◆ Exercise description ◆
In the listing below, count each line containing "recreates" and answer with the count only.

◆ Recorded data ◆

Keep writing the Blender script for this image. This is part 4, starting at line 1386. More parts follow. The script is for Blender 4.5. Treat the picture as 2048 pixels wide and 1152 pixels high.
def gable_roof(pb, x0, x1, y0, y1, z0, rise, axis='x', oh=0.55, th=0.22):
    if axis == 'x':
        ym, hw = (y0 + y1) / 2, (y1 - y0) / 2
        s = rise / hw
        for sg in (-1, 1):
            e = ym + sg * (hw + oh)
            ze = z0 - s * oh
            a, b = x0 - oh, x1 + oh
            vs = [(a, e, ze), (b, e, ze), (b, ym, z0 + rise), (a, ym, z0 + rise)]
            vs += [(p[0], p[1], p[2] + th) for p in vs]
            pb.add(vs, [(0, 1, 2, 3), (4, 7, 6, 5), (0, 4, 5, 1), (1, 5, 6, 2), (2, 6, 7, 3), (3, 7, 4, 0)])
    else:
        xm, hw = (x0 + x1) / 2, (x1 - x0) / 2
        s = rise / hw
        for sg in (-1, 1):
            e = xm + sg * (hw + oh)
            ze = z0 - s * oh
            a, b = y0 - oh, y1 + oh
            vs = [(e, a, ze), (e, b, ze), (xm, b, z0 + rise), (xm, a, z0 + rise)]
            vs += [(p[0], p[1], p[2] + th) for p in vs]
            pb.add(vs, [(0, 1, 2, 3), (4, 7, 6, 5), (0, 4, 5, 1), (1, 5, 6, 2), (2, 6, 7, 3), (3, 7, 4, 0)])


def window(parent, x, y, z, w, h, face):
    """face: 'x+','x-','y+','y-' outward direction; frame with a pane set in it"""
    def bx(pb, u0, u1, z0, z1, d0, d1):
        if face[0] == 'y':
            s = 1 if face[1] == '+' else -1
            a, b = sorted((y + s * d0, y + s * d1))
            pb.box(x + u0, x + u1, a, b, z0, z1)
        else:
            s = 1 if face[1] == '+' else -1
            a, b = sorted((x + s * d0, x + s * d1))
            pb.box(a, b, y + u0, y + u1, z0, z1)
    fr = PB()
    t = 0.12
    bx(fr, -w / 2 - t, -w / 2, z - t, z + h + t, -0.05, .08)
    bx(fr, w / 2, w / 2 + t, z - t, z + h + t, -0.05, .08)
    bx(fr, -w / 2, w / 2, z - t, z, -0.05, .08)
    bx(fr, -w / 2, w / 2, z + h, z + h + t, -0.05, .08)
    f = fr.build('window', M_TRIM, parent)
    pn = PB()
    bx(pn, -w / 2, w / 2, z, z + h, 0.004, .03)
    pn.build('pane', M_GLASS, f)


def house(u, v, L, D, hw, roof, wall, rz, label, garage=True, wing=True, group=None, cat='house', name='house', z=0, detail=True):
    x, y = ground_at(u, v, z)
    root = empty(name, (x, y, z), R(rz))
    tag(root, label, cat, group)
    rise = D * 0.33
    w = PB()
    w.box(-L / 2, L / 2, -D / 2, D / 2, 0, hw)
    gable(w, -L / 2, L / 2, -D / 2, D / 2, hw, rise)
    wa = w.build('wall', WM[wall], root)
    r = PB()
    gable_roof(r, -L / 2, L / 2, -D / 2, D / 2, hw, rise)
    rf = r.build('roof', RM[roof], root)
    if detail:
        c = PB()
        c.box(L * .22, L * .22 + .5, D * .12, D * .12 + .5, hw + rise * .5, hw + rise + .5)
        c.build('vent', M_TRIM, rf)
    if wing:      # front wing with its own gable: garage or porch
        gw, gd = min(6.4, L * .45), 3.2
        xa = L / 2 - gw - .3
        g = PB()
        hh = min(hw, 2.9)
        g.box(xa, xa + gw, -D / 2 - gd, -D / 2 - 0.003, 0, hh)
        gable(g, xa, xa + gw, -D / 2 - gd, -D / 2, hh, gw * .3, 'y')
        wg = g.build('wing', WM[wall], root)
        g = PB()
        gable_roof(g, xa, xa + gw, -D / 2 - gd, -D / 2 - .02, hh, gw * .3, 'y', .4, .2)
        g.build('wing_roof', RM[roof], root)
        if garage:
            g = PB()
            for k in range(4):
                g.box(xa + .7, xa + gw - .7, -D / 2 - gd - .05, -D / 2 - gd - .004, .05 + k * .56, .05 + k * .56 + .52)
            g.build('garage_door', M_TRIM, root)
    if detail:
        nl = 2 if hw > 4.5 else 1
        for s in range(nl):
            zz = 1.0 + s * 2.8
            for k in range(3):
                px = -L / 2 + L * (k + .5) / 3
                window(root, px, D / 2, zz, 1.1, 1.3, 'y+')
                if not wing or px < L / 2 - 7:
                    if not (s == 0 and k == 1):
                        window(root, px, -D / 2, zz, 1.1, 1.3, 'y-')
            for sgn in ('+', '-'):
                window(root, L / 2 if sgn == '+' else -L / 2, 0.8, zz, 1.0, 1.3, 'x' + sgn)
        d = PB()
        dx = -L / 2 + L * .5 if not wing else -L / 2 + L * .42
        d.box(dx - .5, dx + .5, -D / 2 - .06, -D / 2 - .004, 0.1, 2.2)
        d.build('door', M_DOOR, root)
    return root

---

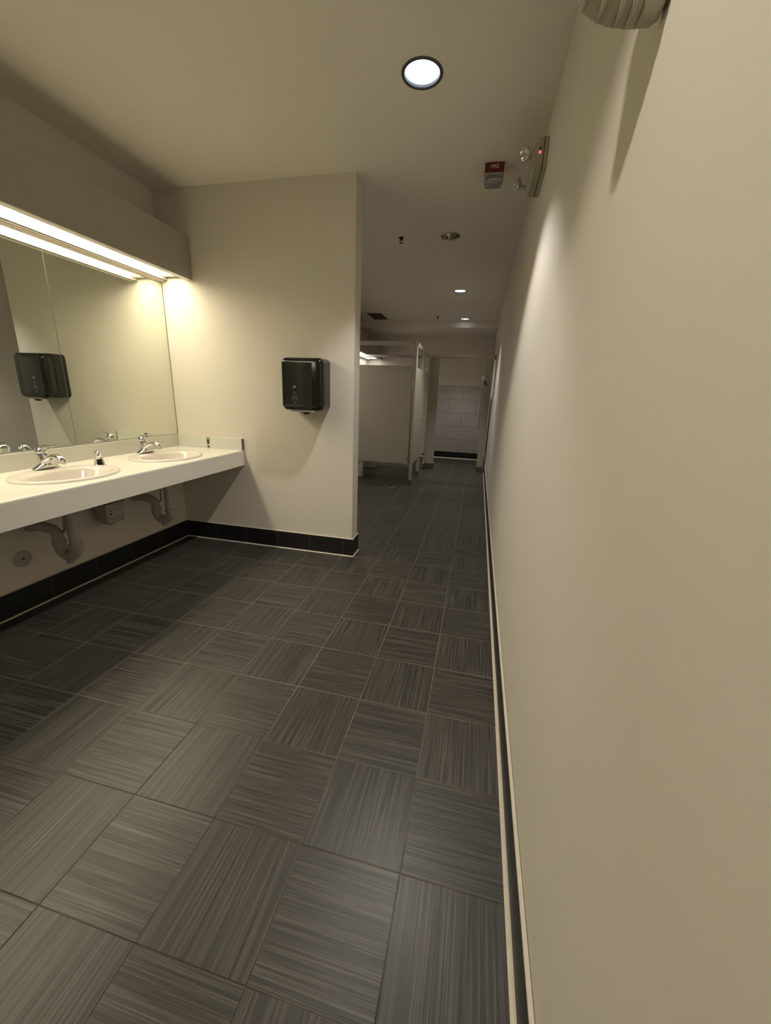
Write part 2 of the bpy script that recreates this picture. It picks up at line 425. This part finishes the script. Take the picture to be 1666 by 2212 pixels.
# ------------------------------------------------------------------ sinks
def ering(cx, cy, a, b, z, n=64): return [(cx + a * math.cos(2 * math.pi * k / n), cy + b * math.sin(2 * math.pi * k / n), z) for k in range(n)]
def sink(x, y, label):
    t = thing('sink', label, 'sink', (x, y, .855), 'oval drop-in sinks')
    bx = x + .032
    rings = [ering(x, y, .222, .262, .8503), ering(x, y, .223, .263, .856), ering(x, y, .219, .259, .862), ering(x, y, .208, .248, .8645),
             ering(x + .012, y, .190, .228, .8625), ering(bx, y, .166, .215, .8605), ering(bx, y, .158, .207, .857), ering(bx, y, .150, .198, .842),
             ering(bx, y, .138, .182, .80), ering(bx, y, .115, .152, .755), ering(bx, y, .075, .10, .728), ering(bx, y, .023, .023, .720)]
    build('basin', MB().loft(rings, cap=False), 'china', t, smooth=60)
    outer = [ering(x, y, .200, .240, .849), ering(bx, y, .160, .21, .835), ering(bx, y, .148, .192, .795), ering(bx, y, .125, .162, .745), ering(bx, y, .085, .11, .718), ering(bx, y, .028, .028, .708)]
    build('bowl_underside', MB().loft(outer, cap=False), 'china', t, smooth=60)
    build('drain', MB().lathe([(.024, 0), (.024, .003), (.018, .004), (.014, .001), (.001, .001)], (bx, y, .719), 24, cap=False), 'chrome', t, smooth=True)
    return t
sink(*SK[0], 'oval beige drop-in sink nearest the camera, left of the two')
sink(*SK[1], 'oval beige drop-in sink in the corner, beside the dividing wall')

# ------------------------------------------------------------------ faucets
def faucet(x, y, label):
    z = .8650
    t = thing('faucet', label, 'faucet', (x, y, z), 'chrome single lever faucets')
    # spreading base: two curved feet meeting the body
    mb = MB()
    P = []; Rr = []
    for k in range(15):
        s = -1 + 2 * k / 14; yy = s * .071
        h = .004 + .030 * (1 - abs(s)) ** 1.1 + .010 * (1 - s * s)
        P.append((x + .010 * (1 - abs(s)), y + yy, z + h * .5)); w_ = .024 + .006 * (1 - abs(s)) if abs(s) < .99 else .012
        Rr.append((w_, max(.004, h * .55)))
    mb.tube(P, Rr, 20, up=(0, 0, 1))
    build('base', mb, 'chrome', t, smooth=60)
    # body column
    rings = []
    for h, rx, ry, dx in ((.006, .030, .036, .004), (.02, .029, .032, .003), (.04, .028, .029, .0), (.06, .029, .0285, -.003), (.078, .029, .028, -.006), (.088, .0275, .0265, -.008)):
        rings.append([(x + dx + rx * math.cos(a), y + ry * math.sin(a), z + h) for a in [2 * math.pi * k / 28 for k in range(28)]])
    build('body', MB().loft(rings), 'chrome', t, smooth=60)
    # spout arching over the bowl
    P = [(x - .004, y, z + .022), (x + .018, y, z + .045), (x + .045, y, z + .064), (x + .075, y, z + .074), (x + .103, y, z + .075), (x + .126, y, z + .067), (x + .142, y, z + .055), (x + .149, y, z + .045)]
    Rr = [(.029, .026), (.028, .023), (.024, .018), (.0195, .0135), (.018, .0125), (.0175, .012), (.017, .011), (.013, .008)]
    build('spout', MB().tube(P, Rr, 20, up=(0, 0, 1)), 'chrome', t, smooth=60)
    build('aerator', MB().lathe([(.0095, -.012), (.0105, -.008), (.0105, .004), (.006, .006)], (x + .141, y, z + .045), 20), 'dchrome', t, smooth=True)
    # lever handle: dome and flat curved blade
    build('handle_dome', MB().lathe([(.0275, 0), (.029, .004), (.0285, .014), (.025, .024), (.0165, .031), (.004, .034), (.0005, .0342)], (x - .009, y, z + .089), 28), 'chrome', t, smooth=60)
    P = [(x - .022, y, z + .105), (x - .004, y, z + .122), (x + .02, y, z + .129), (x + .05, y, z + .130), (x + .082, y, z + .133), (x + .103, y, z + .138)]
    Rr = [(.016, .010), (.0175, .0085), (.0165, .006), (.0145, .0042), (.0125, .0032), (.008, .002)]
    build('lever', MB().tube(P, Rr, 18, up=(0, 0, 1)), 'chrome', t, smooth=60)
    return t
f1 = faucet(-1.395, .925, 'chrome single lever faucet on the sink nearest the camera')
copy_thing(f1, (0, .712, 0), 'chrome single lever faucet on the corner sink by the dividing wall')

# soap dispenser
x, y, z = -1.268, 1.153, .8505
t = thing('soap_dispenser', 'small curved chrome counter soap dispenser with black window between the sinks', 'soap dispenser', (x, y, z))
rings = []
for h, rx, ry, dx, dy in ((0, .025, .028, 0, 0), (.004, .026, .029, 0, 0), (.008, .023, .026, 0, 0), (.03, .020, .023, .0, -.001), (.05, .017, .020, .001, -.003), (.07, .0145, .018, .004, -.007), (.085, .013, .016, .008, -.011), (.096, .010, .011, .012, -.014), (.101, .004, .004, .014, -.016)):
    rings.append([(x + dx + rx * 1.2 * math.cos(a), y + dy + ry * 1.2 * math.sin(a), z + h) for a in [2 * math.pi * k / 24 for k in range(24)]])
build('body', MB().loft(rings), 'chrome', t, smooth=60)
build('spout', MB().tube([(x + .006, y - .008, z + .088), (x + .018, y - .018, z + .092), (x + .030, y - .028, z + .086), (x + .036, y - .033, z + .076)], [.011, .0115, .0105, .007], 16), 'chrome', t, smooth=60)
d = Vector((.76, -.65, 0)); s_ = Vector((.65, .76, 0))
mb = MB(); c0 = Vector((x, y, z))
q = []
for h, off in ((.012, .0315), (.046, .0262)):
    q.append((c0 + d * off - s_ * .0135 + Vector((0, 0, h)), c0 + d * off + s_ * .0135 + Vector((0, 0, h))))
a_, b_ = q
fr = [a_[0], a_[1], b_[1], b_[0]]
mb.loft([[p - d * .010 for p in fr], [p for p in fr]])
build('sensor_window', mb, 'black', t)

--

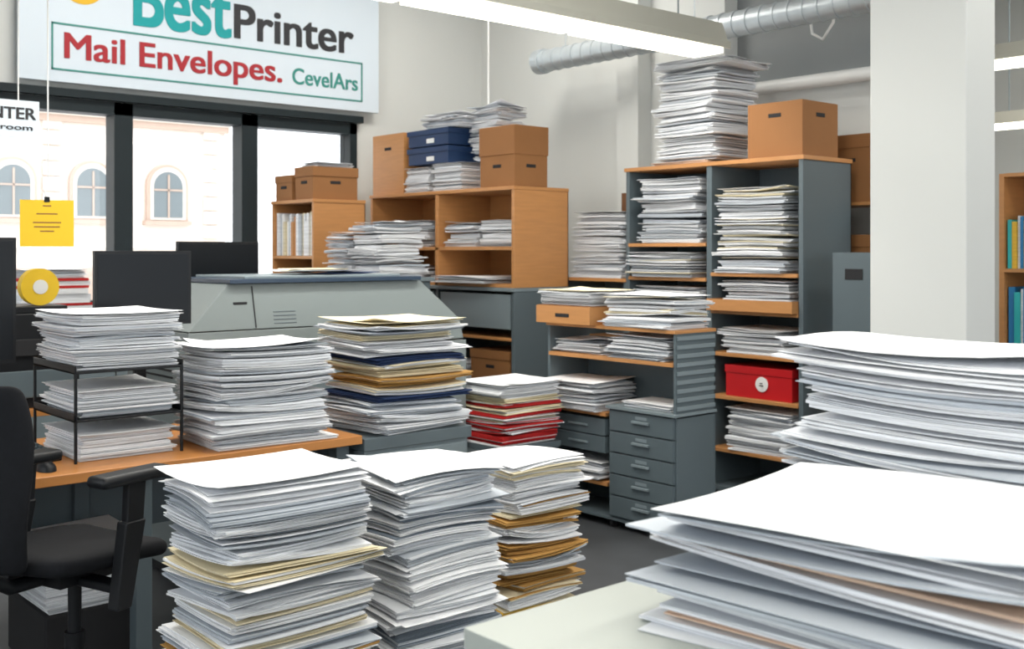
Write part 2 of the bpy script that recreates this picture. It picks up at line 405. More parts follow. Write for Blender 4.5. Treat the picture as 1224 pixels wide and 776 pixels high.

◆ Complete response ◆
2